実際、内心驚いてはいた。でも、なぜか「じぇじぇじぇ!」とはならなかった。
いつもこういう時に発してしまう独り言の「えっ!」は出なかった。
「そ~か~。そ~だよなぁ~」としみじみとしばらくその広告を眺めていた。確か1941年生まれの僕のアイドルは、いつの間にか70歳を過ぎていた。

小学5年の終わりにギターを始めて中学生になった僕がCBSソニー・ファミリークラブのレコードBOXに釘付けになったのも、新聞広告だった。本来、大人でも少し思い切らないと買えない値段だった贅沢なものを、よく母は買ってくれたものだと思う。
豪華なボックス入りの11枚のレコードの内容はほとんどがジョンによる演奏のクラシックギターの主要なレパートリー。聞いた事の無いギタリストのアルバムもなぜか2、3枚含まれているのがその当時はすごく残念だったけど、とにかくこれらのレコードを聴いた、聴いた...。俗にいう「擦り切れる」ほど。実際は幸い擦り切れずに今も手元に大切にしてあるけど。その頃はこのボックスセットが僕の「全世界」だったと言っても良いくらい。その頃僕には他に大した思い出もないくらいだ。

大人になってからもしばらくはジョンの実演には出会う機会が無かった。彼も一時、クラシックと少し距離を置いて、「スカイ」とかいうバンドを結成して活動していたりしたから...。それはそれで別に悪くはないんだけれど...。
その活動が一段落して(気が済んで)クラシックギタリストとして本当に久々に来日した時の事は忘れられない思い出だ。
今まで、レコードの中でしか出会え無かったジョンが、「動いた!」「弾いた!」そしてなんと、「しゃべった!!」僕は興奮のあまり少し、泣いた。異性のアイドルに夢中になる人の気持ちが理解できる様になったのはその時からだ。演奏もレコードで聴くよりずっと良かった。日本でも既に彼の後に続く事になる若手のギタリスト達が活躍していたが、やっぱりジョンは別格。「<ギターのプリンス>はもはやキング」と言われたのもこの頃だったと思う。

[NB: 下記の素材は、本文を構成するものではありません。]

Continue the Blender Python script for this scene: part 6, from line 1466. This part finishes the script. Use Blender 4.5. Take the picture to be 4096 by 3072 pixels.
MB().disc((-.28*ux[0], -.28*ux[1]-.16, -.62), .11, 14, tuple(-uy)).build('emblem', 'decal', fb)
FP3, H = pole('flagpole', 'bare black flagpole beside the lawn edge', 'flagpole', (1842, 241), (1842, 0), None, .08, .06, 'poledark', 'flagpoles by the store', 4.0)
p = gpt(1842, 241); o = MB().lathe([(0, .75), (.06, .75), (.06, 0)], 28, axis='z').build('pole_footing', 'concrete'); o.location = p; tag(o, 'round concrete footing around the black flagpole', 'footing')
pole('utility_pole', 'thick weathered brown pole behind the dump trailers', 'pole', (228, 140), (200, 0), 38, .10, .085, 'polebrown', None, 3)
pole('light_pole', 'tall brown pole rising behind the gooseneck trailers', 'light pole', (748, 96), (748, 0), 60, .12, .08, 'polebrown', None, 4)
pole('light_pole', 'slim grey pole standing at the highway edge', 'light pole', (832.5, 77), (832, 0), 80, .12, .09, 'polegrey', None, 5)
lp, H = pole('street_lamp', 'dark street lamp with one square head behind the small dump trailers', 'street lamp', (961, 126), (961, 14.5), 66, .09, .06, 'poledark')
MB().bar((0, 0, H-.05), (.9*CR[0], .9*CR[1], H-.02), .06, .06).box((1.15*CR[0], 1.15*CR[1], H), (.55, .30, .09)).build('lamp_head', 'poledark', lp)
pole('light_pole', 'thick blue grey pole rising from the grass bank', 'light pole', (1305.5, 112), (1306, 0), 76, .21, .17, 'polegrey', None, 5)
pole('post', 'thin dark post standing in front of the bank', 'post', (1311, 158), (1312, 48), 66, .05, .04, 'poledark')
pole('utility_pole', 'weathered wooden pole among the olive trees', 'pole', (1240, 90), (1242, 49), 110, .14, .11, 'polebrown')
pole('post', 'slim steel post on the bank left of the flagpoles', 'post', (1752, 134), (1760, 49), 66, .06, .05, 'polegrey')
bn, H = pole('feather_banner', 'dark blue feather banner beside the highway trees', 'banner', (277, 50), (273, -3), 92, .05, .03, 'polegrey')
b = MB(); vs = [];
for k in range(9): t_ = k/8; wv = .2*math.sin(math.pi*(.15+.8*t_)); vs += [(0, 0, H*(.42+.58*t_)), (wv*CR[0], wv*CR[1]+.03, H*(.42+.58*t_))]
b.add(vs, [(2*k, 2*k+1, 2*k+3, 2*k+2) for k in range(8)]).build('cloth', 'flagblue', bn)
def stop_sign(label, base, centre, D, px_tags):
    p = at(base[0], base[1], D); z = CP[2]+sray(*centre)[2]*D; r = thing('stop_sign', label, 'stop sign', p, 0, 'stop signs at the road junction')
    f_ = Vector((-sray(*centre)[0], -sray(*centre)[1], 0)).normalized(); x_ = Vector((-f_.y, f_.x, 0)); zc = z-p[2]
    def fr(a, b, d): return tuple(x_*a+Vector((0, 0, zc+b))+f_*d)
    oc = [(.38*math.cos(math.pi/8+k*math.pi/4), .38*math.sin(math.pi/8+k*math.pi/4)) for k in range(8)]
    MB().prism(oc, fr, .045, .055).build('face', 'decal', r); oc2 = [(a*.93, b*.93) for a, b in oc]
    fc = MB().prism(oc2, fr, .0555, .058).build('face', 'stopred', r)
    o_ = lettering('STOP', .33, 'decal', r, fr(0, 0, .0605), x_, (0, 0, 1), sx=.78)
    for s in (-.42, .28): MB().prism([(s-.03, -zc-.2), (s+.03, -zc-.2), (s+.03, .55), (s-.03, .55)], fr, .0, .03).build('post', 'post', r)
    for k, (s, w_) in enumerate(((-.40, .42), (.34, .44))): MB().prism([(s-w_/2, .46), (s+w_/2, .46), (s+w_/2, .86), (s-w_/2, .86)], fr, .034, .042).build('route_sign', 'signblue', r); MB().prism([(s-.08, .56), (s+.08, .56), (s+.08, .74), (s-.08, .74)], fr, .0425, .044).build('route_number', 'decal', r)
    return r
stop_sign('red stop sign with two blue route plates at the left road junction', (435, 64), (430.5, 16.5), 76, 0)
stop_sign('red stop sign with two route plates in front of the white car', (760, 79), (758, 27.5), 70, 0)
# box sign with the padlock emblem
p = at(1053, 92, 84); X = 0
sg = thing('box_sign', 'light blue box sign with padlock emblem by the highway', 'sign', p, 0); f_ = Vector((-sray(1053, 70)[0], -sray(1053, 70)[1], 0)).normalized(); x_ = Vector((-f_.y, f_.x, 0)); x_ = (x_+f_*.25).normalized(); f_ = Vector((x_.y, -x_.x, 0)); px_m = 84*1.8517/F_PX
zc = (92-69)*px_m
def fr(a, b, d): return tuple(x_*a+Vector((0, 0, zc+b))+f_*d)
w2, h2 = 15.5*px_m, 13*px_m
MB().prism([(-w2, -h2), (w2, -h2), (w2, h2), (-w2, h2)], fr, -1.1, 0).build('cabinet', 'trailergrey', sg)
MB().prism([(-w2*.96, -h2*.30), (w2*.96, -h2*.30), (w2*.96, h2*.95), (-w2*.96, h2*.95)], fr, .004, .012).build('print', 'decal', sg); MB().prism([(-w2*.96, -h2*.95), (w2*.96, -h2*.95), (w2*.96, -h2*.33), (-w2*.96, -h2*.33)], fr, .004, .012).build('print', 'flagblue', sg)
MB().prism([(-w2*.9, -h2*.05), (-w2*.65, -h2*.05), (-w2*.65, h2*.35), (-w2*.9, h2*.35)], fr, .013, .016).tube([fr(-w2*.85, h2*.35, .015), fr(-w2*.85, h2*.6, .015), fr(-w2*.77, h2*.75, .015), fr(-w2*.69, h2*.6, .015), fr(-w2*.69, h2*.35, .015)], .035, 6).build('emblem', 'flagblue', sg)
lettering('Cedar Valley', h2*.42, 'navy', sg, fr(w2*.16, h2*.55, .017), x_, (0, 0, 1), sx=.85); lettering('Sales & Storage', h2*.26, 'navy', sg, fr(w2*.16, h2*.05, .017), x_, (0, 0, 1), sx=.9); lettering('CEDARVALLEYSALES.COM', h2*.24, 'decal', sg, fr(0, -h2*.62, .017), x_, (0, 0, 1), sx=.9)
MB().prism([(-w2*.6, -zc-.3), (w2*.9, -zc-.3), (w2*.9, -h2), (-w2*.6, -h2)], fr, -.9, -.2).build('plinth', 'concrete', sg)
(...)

しばらく考えた。聴きに行こうか、行くまいか...。大方行く方に傾いていたけど、すぐには決断できなかったのは正直「もし、ジョンが思った以上に衰えていて、過去の様な演奏とはかけ離れていたらどうしよう」という思いが有ったからだ。
非常に高いレベルのプロ意識を持っているジョンの事だからそんな事は絶対無いと思うけど、万が一そうだったらきっと少し悲しいし寂しい...。
それでも良いや、行こう。お別れと、感謝の気持ちを込めた拍手をしに...。
平日なので、仕事中の妻にメールで確認をとった後電話で堂々とS席を予約した。
手に入ったのは既に後ろの方で決して良い席ではないが、生まれて初めてお目にかかれた日もかなり遠くからだったのでかえって良かったかな。僕なんかには雲の上の人。遠い存在の憧れの人なんだから...。

想像だけど、きっと最後のアンコールを聴き終えた後、満員のすみだトリフォニーがオール・スタンディング・オベーションになる...いや、なってほしい。一人じゃ恥ずかしくてとても出来ないけど、両隣と後ろの人が立ったら自分だけ座って涙ぐんでいるいるのはかえって不自然な訳だから、それじゃ僕も...となるだろう。
そしたらここぞとばかり拍手しよう。痛くなるほど手を叩こう。万感の思いを込めて...。

写真はさいたまスタジオのレッスン室のデスクトップ。最近は新旧機材を活用してパソコンの音源を聴く事も増えた。